■ **DATA LISTING**:
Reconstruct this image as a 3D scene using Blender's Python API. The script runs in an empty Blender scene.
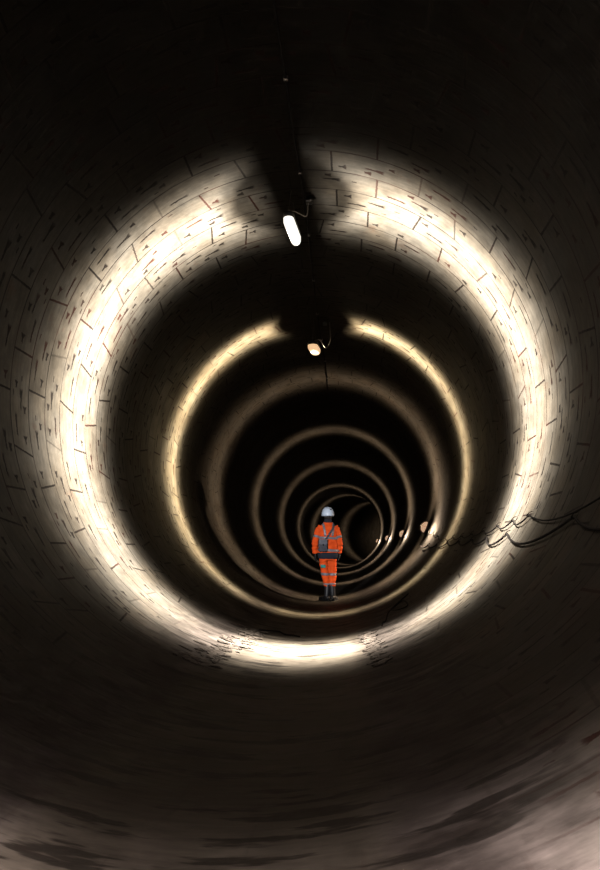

...

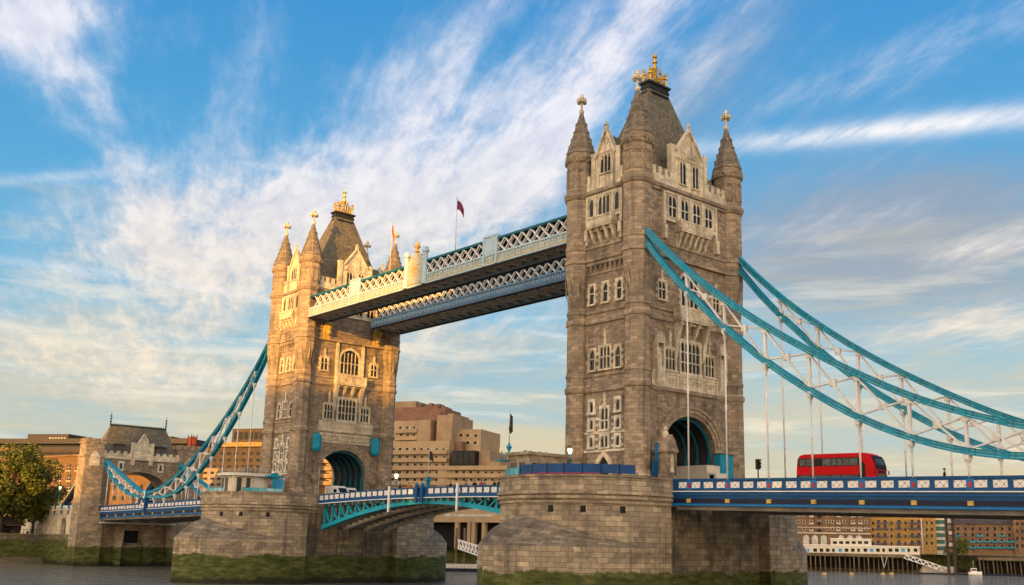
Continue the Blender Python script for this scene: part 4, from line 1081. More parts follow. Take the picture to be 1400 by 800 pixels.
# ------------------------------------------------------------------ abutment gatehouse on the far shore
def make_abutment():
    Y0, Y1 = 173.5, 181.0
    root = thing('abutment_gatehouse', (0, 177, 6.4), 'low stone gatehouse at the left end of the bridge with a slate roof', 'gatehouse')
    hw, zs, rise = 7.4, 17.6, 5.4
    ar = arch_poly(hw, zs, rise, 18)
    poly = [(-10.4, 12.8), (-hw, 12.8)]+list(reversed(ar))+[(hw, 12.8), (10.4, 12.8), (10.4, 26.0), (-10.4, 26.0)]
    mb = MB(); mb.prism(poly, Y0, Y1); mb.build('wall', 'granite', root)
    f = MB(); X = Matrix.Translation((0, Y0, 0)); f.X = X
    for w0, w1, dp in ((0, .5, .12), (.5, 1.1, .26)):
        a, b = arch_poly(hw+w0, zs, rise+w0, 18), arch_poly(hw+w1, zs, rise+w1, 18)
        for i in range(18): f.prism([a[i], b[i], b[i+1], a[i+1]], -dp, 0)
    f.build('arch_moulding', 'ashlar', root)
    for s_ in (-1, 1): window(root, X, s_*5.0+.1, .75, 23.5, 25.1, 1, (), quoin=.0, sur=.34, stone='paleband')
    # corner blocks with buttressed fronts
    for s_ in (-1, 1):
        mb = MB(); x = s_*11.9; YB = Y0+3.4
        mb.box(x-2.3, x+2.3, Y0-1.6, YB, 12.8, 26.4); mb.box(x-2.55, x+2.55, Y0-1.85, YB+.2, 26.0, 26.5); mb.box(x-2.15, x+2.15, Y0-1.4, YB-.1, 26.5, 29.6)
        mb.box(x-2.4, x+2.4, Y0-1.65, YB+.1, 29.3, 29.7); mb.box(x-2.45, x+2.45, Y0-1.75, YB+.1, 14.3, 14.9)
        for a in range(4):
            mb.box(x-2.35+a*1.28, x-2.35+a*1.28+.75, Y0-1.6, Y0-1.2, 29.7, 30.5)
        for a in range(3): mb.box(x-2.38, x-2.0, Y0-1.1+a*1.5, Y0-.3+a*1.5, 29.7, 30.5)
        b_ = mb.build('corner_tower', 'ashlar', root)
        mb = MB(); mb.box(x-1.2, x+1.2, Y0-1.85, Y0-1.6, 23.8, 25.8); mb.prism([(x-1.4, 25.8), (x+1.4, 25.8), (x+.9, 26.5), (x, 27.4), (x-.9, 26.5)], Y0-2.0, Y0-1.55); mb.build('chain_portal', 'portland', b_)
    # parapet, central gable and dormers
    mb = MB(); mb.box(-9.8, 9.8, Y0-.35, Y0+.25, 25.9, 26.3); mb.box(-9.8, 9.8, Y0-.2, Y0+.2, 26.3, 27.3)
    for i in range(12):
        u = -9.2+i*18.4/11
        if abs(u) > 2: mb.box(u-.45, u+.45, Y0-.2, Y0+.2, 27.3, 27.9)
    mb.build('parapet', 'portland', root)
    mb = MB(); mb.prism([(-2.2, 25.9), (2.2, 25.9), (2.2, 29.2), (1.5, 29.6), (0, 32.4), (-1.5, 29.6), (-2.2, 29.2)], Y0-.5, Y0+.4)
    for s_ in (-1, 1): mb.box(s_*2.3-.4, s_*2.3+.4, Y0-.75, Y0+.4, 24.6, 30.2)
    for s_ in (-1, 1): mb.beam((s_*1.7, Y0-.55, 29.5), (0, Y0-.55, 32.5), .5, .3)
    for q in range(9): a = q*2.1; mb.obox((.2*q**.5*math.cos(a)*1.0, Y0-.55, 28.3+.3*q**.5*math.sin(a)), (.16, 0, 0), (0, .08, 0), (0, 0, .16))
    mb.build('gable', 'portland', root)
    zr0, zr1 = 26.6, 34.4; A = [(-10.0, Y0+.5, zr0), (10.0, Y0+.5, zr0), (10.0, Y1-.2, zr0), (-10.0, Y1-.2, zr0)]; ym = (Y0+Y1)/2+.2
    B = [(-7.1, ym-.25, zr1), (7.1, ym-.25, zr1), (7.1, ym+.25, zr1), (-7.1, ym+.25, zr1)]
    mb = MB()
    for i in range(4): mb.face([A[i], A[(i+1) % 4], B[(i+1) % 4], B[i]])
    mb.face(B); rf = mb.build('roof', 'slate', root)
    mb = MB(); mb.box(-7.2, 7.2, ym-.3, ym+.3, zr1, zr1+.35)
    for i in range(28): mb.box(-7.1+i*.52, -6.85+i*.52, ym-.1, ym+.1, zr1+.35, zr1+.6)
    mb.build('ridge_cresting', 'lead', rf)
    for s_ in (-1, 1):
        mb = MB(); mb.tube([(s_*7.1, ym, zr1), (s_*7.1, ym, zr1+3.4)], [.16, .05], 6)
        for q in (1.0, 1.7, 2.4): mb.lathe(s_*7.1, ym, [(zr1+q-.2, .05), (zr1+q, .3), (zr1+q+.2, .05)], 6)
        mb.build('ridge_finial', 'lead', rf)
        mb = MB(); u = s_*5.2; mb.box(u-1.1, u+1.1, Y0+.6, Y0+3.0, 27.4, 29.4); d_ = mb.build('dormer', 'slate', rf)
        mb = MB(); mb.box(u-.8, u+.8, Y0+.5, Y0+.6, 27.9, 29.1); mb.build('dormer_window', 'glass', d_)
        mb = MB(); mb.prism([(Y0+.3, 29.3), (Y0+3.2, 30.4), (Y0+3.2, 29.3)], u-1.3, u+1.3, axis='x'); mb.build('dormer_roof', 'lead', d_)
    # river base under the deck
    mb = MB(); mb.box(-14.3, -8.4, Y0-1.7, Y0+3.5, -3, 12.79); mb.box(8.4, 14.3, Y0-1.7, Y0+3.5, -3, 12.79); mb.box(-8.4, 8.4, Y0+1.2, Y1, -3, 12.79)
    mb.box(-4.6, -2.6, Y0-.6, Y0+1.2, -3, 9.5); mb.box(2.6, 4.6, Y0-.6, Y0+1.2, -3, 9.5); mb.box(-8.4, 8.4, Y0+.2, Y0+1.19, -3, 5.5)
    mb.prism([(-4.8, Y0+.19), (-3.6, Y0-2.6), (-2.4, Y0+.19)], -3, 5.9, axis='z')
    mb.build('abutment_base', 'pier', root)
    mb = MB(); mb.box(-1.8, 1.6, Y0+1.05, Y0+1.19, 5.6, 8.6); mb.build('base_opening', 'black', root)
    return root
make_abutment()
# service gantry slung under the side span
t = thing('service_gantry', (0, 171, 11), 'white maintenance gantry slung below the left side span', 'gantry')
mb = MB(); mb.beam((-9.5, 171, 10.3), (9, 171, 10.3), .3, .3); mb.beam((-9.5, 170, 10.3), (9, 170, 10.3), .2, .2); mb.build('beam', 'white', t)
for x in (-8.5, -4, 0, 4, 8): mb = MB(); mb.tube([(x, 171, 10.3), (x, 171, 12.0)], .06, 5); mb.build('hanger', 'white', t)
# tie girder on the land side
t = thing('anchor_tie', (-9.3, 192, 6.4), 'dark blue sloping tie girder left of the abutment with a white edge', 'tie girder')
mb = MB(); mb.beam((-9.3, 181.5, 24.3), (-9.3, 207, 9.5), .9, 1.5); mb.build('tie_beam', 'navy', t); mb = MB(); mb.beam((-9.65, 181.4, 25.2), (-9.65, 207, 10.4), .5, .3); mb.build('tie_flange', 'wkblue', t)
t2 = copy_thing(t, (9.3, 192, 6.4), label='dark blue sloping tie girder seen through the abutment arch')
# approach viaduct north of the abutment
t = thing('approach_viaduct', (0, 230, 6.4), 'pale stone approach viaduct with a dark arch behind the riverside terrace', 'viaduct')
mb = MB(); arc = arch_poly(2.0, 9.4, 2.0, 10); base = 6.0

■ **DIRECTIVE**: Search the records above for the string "this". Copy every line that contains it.

■ **ANSWER**:
Reconstruct this image as a 3D scene using Blender's Python API. The script runs in an empty Blender scene.
Continue the Blender Python script for this scene: part 4, from line 1081. More parts follow. Take the picture to be 1400 by 800 pixels.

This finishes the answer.